◆ **Exercise objective**:
Write out, exactly as given, every line from the one holding "Continue the Blender" to the one holding "bm = NB(); box(bm, (-30, -30, -0.9), (XL", including both.

◆ **Task input**:
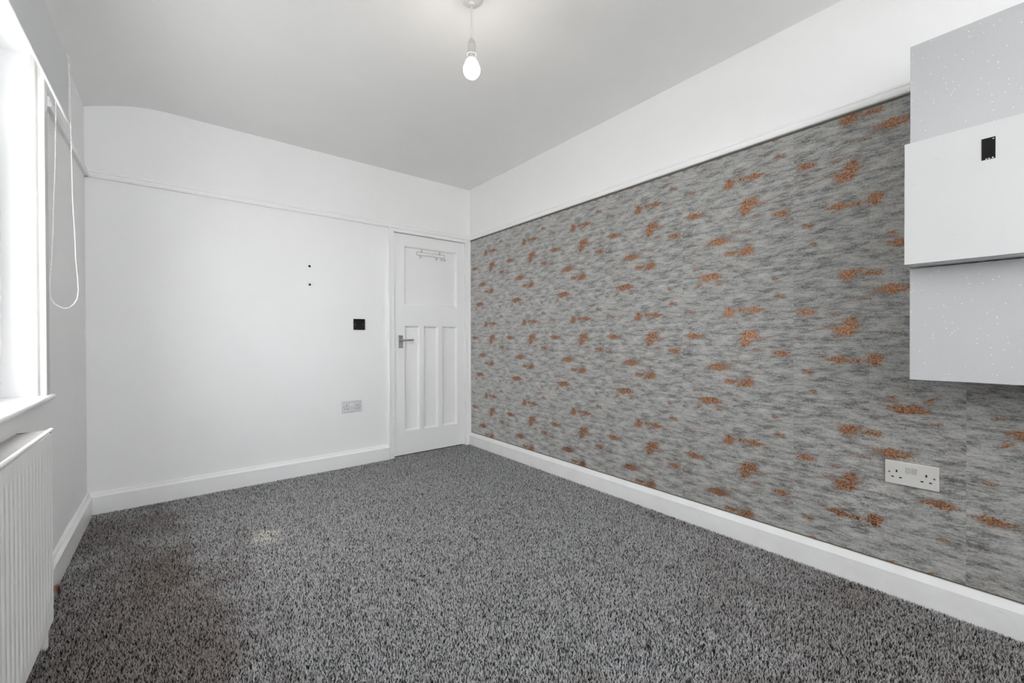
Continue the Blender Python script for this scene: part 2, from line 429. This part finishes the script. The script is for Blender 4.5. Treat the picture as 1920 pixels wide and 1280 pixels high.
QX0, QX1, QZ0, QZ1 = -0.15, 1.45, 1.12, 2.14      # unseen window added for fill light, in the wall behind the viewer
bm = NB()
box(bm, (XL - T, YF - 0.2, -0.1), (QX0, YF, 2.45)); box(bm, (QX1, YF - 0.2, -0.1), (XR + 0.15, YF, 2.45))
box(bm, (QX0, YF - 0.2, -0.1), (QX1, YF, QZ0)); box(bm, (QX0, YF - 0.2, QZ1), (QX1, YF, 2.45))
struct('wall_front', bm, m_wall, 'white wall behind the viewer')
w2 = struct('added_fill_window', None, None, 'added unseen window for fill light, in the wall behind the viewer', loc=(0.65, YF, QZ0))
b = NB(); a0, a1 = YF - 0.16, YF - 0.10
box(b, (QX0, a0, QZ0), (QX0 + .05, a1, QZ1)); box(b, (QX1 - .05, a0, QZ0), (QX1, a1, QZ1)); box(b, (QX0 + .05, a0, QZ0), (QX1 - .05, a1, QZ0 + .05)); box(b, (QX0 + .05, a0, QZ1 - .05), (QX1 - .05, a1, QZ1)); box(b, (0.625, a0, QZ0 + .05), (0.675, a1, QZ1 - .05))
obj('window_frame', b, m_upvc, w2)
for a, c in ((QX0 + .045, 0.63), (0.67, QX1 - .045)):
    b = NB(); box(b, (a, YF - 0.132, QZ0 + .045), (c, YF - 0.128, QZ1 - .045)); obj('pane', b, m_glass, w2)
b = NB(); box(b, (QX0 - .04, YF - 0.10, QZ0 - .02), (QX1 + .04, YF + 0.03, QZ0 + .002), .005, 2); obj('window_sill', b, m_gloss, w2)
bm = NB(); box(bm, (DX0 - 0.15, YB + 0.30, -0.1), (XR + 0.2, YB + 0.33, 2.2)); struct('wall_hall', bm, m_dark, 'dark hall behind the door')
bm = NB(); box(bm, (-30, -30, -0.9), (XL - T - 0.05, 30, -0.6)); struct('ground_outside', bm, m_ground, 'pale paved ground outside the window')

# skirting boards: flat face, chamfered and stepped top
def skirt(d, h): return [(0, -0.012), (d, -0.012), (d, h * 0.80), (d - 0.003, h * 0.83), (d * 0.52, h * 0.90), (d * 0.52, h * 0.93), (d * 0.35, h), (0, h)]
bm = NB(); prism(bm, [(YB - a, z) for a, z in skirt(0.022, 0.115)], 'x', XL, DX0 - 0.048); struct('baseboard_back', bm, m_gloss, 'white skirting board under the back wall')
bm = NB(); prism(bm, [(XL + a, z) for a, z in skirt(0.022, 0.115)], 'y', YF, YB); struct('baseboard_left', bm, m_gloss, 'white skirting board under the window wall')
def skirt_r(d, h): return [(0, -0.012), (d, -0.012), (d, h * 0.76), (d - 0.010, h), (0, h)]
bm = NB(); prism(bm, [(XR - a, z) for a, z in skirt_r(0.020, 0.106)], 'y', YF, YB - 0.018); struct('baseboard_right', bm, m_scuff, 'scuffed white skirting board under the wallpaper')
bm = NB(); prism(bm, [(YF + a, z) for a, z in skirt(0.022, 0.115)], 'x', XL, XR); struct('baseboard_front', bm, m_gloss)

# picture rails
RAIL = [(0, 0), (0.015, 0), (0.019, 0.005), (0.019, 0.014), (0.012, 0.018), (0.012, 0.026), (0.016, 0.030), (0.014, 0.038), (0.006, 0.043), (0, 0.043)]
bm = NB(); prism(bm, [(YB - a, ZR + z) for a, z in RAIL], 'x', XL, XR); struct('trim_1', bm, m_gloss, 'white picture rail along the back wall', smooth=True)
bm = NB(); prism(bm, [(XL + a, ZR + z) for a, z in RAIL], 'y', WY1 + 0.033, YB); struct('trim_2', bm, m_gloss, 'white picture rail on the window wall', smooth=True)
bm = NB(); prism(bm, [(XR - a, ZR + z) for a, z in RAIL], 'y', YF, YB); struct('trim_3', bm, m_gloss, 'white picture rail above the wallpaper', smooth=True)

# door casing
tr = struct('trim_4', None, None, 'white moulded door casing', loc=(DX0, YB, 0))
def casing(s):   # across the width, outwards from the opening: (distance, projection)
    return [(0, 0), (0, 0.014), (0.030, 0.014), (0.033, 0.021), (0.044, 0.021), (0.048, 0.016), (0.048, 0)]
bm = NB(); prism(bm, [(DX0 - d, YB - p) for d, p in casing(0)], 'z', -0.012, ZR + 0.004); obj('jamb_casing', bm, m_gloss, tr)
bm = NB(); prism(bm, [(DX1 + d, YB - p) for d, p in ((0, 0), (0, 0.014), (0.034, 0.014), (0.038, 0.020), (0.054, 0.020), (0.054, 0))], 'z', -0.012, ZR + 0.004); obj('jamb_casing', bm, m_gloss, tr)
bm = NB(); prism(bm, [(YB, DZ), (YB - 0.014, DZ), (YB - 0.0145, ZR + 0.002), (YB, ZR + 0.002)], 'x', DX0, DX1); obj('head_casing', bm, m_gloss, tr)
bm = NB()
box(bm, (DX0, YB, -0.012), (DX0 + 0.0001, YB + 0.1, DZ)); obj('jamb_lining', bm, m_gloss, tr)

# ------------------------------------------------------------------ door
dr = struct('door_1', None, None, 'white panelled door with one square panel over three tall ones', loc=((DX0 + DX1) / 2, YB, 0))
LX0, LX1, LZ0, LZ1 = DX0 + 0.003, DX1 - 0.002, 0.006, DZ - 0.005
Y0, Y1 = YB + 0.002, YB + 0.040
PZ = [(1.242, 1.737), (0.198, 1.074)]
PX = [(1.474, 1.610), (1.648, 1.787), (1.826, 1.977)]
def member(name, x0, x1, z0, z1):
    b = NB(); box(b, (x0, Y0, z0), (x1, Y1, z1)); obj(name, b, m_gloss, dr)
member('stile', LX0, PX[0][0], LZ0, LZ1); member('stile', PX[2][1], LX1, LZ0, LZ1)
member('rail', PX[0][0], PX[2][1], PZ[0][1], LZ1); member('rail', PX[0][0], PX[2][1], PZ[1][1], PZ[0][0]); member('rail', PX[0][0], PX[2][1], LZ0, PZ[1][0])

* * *

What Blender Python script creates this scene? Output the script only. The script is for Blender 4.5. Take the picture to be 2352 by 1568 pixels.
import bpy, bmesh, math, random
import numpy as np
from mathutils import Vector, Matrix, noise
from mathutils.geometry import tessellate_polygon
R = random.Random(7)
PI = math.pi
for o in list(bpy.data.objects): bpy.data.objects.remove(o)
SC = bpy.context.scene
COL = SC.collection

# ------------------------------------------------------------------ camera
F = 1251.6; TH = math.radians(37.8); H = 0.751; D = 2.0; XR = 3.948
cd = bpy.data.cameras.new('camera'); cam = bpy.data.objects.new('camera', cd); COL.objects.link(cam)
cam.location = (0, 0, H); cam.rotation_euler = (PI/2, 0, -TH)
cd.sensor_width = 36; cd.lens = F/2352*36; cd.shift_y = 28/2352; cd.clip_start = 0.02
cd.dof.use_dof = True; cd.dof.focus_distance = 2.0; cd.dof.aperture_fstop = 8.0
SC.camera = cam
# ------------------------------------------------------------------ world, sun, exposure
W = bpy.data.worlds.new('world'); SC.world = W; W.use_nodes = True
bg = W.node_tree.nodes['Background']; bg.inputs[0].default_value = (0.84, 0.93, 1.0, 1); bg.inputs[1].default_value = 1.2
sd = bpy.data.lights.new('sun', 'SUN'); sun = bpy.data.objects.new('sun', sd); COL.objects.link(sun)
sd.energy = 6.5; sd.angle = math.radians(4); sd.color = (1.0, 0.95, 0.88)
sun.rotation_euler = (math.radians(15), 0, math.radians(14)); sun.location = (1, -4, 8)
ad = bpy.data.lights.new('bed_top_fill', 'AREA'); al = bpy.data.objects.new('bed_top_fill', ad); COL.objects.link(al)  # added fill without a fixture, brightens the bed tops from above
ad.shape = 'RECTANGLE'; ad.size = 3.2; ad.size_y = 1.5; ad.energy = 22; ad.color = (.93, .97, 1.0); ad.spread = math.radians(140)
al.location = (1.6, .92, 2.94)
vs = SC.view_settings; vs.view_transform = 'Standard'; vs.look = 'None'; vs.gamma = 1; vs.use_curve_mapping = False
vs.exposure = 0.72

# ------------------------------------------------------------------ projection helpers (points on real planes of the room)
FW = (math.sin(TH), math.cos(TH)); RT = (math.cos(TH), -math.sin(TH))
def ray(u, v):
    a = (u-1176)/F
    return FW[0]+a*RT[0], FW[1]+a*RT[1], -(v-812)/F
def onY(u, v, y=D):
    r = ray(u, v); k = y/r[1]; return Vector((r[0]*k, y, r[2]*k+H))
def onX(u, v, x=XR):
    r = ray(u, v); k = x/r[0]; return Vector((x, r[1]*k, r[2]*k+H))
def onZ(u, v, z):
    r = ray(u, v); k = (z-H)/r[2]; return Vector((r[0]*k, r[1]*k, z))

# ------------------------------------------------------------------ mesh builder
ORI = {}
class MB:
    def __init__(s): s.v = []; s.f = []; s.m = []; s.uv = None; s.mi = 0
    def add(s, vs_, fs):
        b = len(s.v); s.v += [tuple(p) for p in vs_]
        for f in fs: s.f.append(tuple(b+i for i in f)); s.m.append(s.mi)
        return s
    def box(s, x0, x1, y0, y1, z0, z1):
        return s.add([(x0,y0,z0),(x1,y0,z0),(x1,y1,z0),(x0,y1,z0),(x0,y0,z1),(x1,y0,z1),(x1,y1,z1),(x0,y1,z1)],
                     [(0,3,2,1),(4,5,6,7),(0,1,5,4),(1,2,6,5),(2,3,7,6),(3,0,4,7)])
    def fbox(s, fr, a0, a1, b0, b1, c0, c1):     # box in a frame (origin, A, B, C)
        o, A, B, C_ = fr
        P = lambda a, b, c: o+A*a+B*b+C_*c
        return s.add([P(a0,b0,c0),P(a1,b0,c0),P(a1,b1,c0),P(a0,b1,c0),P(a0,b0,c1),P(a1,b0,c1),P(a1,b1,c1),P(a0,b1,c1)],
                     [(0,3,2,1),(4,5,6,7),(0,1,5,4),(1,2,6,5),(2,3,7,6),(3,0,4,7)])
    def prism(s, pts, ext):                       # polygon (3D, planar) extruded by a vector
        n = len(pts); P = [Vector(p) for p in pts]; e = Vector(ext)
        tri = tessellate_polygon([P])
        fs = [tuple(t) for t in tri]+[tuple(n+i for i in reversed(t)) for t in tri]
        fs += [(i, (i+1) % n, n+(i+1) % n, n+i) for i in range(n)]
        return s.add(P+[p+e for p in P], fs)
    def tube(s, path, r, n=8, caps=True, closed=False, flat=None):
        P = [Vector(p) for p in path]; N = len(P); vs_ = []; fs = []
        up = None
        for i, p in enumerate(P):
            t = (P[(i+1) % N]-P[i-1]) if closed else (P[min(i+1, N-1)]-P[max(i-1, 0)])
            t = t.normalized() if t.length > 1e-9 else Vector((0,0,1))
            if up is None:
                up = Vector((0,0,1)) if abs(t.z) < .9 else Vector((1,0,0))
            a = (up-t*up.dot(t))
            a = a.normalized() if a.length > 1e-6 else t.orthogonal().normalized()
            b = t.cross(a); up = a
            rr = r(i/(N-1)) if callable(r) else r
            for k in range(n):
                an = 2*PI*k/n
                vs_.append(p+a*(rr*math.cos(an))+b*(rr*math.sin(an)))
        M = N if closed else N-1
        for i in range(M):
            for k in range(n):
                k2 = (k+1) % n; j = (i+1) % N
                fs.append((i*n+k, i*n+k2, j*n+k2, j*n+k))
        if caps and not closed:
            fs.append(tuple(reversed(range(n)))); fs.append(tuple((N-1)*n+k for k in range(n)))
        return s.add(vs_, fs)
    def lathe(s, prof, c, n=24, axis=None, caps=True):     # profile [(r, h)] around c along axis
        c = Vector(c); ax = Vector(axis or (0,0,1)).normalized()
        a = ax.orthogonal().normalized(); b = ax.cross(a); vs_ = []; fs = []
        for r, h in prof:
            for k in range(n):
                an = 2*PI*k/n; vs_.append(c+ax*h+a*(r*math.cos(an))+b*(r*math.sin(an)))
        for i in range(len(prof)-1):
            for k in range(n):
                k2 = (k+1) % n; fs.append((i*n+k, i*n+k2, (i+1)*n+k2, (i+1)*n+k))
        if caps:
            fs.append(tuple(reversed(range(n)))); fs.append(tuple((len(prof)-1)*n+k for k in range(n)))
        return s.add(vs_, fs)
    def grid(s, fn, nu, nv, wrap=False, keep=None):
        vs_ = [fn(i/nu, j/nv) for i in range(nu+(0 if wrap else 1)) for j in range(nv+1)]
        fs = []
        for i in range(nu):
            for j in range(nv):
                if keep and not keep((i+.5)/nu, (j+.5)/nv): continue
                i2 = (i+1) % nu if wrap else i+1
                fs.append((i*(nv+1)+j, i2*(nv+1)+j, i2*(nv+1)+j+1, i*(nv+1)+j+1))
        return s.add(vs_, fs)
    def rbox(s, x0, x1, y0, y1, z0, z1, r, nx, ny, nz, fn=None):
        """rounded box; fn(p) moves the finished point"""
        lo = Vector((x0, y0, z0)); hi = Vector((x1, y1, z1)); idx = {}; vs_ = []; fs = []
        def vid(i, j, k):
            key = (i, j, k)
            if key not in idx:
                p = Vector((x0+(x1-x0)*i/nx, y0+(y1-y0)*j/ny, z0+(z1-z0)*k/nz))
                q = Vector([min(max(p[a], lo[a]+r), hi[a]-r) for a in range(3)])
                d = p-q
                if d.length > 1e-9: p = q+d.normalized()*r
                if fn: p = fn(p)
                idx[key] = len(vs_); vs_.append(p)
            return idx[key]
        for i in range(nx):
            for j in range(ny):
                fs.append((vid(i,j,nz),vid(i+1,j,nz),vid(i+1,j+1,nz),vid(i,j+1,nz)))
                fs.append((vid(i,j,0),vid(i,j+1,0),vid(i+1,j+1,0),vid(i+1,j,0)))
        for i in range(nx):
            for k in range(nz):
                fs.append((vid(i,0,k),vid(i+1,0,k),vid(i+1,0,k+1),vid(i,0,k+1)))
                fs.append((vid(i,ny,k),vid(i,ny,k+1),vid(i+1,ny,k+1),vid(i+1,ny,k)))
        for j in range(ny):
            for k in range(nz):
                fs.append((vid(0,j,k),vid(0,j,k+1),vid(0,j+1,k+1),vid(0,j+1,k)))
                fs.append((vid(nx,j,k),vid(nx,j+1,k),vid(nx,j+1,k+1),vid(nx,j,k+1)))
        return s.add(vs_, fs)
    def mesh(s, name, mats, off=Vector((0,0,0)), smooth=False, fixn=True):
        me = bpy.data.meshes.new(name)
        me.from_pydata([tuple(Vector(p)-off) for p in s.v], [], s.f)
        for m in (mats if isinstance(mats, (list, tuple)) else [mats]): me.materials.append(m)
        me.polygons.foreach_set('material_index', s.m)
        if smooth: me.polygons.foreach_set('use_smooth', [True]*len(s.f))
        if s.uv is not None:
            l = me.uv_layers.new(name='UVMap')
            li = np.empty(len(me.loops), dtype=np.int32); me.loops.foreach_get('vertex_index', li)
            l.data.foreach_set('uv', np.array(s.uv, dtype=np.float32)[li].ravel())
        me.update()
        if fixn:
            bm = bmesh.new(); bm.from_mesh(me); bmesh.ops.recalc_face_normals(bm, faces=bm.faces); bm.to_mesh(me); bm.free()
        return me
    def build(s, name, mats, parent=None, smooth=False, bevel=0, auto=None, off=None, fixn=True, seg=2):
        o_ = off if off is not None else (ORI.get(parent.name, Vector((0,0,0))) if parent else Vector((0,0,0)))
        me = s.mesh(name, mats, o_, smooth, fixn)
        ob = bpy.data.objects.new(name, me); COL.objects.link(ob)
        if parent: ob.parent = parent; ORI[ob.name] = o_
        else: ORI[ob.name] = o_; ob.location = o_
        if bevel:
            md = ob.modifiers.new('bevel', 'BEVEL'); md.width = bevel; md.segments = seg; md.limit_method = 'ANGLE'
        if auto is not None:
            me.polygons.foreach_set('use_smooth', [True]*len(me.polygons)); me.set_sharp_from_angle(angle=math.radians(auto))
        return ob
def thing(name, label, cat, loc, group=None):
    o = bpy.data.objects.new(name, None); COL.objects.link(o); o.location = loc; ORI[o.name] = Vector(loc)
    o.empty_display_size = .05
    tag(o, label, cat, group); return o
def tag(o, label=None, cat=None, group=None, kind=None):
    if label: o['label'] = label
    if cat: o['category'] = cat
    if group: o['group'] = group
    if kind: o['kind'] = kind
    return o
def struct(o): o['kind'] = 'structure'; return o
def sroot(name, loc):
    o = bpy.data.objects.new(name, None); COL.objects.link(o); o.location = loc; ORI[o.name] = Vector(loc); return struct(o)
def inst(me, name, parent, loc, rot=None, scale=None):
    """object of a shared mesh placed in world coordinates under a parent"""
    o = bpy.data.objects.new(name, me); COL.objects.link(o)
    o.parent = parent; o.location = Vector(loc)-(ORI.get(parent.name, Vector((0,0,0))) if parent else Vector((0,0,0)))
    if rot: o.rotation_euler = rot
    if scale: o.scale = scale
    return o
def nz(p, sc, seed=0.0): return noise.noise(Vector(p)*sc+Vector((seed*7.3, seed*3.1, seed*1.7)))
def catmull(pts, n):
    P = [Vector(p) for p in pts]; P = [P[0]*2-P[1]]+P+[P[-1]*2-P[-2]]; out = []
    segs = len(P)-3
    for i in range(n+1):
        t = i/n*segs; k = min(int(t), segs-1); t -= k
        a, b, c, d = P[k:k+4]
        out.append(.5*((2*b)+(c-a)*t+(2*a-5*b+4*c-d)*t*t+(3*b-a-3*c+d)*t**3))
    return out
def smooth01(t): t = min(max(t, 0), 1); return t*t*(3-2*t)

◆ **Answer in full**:
Continue the Blender Python script for this scene: part 2, from line 429. This part finishes the script. The script is for Blender 4.5. Treat the picture as 1920 pixels wide and 1280 pixels high.
QX0, QX1, QZ0, QZ1 = -0.15, 1.45, 1.12, 2.14      # unseen window added for fill light, in the wall behind the viewer
bm = NB()
box(bm, (XL - T, YF - 0.2, -0.1), (QX0, YF, 2.45)); box(bm, (QX1, YF - 0.2, -0.1), (XR + 0.15, YF, 2.45))
box(bm, (QX0, YF - 0.2, -0.1), (QX1, YF, QZ0)); box(bm, (QX0, YF - 0.2, QZ1), (QX1, YF, 2.45))
struct('wall_front', bm, m_wall, 'white wall behind the viewer')
w2 = struct('added_fill_window', None, None, 'added unseen window for fill light, in the wall behind the viewer', loc=(0.65, YF, QZ0))
b = NB(); a0, a1 = YF - 0.16, YF - 0.10
box(b, (QX0, a0, QZ0), (QX0 + .05, a1, QZ1)); box(b, (QX1 - .05, a0, QZ0), (QX1, a1, QZ1)); box(b, (QX0 + .05, a0, QZ0), (QX1 - .05, a1, QZ0 + .05)); box(b, (QX0 + .05, a0, QZ1 - .05), (QX1 - .05, a1, QZ1)); box(b, (0.625, a0, QZ0 + .05), (0.675, a1, QZ1 - .05))
obj('window_frame', b, m_upvc, w2)
for a, c in ((QX0 + .045, 0.63), (0.67, QX1 - .045)):
    b = NB(); box(b, (a, YF - 0.132, QZ0 + .045), (c, YF - 0.128, QZ1 - .045)); obj('pane', b, m_glass, w2)
b = NB(); box(b, (QX0 - .04, YF - 0.10, QZ0 - .02), (QX1 + .04, YF + 0.03, QZ0 + .002), .005, 2); obj('window_sill', b, m_gloss, w2)
bm = NB(); box(bm, (DX0 - 0.15, YB + 0.30, -0.1), (XR + 0.2, YB + 0.33, 2.2)); struct('wall_hall', bm, m_dark, 'dark hall behind the door')
bm = NB(); box(bm, (-30, -30, -0.9), (XL - T - 0.05, 30, -0.6)); struct('ground_outside', bm, m_ground, 'pale paved ground outside the window')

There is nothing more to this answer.